To do: Copy verbatim the material from its first line to the line that holds "COL = S.collection", including that line.

Material provided:
::::::

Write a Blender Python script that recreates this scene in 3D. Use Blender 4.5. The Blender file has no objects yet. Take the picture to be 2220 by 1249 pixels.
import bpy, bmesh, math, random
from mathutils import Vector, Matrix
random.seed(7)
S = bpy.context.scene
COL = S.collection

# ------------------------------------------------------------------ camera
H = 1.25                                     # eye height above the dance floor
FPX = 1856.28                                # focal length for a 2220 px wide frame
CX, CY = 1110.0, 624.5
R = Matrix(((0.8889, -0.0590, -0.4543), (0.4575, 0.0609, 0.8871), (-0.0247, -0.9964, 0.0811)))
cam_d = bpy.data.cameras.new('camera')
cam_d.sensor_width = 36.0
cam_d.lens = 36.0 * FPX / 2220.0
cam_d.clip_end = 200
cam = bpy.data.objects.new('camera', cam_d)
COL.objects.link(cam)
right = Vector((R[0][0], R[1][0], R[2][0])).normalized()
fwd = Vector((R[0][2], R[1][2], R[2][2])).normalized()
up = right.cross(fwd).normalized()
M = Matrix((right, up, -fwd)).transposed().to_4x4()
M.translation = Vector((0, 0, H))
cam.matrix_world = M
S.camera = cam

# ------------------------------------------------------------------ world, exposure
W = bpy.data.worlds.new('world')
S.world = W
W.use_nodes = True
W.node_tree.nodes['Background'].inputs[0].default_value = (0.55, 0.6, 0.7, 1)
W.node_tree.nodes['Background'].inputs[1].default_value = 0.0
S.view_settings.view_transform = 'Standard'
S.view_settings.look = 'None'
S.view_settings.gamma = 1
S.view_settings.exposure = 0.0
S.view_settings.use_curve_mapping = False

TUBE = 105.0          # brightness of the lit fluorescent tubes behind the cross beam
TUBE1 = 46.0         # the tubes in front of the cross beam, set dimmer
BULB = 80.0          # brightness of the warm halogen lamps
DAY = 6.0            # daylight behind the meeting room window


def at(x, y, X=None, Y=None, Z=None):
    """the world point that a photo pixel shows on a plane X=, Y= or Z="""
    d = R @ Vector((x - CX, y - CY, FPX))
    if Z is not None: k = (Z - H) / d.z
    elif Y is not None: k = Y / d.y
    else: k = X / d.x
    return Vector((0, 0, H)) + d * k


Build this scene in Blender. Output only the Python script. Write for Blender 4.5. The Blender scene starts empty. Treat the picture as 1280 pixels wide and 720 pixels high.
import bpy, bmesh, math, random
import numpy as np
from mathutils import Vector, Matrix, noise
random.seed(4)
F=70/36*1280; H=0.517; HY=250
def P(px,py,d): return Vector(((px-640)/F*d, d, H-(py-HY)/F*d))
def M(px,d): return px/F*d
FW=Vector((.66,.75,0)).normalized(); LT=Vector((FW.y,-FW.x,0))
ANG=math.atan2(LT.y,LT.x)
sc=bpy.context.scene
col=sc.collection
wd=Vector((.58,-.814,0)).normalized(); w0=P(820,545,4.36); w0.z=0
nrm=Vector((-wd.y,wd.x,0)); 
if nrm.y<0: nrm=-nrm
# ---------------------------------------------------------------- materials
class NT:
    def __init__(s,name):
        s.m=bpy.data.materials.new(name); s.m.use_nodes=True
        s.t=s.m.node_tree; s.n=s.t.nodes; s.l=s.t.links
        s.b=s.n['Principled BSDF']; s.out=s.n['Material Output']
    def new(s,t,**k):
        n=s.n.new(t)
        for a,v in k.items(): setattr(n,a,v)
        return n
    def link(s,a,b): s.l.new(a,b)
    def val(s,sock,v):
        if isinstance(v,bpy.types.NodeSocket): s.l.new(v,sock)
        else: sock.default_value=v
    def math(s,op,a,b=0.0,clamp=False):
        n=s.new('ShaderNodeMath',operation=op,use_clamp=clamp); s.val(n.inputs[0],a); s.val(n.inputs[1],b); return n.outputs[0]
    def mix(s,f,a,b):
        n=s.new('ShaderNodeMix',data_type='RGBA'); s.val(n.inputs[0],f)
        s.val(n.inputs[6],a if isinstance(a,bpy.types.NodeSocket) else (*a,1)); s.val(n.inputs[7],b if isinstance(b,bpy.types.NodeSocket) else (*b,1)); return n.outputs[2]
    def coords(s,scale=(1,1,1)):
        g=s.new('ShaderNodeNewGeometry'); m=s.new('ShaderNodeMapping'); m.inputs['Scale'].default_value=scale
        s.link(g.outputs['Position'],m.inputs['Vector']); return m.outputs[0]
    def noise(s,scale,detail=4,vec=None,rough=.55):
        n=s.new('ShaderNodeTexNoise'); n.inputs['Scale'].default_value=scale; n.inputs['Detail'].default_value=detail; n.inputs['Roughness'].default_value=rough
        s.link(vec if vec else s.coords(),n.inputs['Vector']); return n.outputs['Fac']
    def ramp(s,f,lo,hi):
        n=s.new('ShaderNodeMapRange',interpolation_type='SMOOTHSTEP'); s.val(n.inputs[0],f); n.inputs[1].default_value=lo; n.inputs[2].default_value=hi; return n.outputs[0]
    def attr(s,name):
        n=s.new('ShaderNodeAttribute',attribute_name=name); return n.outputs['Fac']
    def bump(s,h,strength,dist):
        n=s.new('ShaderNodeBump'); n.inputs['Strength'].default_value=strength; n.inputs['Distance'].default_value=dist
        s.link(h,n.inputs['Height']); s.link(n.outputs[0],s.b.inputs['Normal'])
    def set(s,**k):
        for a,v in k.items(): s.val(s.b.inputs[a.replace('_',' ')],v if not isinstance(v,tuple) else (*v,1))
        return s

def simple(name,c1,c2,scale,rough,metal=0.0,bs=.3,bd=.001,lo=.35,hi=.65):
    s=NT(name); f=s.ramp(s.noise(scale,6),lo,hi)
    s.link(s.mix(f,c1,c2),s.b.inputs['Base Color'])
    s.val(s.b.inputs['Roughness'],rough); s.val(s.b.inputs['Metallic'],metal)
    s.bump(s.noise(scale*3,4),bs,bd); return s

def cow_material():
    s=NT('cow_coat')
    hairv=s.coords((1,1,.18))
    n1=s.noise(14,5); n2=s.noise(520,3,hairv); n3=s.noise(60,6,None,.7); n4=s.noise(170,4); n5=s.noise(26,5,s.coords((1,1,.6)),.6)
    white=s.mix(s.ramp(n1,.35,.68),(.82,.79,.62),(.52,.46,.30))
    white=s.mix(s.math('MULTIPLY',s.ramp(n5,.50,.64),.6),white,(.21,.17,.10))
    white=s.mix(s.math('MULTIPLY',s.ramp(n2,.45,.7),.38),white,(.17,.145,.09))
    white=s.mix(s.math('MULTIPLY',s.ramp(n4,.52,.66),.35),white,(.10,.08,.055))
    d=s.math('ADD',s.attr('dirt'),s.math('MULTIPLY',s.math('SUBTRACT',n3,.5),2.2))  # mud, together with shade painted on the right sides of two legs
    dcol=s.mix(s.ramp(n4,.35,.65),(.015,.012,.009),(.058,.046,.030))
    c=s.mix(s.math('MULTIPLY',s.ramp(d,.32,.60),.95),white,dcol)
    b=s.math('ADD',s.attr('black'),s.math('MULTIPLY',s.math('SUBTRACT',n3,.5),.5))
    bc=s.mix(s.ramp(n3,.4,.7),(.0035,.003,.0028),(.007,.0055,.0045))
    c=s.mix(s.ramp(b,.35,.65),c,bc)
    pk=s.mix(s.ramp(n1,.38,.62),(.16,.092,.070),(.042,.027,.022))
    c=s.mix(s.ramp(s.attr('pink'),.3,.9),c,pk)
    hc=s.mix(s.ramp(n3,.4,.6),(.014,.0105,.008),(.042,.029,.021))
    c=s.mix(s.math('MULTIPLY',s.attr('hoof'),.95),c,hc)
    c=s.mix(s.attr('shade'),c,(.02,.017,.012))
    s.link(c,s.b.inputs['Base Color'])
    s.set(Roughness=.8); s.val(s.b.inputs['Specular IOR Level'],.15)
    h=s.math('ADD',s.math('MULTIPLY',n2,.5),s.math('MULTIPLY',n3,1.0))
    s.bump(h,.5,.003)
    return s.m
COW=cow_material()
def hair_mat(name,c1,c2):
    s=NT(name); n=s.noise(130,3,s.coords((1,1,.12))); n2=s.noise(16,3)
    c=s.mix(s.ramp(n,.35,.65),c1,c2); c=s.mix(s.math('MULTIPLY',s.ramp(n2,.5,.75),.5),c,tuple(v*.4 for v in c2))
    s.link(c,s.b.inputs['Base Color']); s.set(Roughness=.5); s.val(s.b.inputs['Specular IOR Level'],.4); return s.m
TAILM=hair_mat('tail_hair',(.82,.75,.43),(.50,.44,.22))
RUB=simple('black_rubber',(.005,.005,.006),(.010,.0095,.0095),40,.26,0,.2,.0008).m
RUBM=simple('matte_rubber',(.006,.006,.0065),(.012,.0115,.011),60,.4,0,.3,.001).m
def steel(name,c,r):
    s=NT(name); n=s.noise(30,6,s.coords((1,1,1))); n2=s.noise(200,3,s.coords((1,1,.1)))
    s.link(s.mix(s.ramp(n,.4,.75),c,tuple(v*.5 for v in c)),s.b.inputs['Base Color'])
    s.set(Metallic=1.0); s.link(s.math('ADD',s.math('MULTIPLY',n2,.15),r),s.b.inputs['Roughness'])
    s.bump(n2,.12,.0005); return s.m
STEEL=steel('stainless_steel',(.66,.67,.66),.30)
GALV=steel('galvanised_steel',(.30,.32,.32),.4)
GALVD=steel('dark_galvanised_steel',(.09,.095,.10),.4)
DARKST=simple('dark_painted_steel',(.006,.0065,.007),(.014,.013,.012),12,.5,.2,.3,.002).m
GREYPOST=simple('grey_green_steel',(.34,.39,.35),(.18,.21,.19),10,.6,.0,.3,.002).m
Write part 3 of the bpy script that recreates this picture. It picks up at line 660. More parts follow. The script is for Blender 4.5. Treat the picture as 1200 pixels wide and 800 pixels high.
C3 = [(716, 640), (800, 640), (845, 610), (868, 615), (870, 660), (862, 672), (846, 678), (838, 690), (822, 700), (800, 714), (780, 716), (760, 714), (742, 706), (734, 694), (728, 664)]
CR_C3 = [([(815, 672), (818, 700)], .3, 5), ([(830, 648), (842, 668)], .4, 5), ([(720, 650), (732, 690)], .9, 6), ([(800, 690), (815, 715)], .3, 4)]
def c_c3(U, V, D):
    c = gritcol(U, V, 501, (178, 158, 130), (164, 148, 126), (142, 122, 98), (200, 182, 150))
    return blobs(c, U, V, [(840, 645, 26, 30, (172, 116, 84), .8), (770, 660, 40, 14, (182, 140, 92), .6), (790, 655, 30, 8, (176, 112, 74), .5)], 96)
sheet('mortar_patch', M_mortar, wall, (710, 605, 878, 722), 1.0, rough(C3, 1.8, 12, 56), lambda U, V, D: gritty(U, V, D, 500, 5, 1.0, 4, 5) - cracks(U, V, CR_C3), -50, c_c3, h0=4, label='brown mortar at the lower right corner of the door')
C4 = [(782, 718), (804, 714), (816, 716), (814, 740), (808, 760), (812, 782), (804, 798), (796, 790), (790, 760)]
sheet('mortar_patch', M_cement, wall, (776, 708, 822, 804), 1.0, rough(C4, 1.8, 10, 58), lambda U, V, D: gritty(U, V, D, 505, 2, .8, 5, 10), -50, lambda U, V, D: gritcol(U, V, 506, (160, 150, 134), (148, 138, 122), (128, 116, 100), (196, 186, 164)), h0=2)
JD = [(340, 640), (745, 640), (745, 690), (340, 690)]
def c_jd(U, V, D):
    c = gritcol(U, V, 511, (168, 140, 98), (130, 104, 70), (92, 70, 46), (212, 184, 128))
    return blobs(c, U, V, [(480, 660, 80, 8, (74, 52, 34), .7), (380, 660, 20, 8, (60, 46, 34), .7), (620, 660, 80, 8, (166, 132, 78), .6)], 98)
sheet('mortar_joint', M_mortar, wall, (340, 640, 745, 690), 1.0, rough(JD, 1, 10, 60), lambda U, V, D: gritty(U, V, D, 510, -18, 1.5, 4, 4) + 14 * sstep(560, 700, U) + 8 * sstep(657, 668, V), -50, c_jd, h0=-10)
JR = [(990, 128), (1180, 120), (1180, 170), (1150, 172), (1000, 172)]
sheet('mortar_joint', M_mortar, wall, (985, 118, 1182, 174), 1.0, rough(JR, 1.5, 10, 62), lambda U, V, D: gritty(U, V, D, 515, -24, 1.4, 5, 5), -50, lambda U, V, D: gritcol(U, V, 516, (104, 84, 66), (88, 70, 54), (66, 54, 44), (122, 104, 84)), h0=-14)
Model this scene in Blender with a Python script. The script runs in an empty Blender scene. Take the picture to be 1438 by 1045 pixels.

::::::

Right answer:
Write a Blender Python script that recreates this scene in 3D. Use Blender 4.5. The Blender file has no objects yet. Take the picture to be 2220 by 1249 pixels.
import bpy, bmesh, math, random
from mathutils import Vector, Matrix
random.seed(7)
S = bpy.context.scene
COL = S.collection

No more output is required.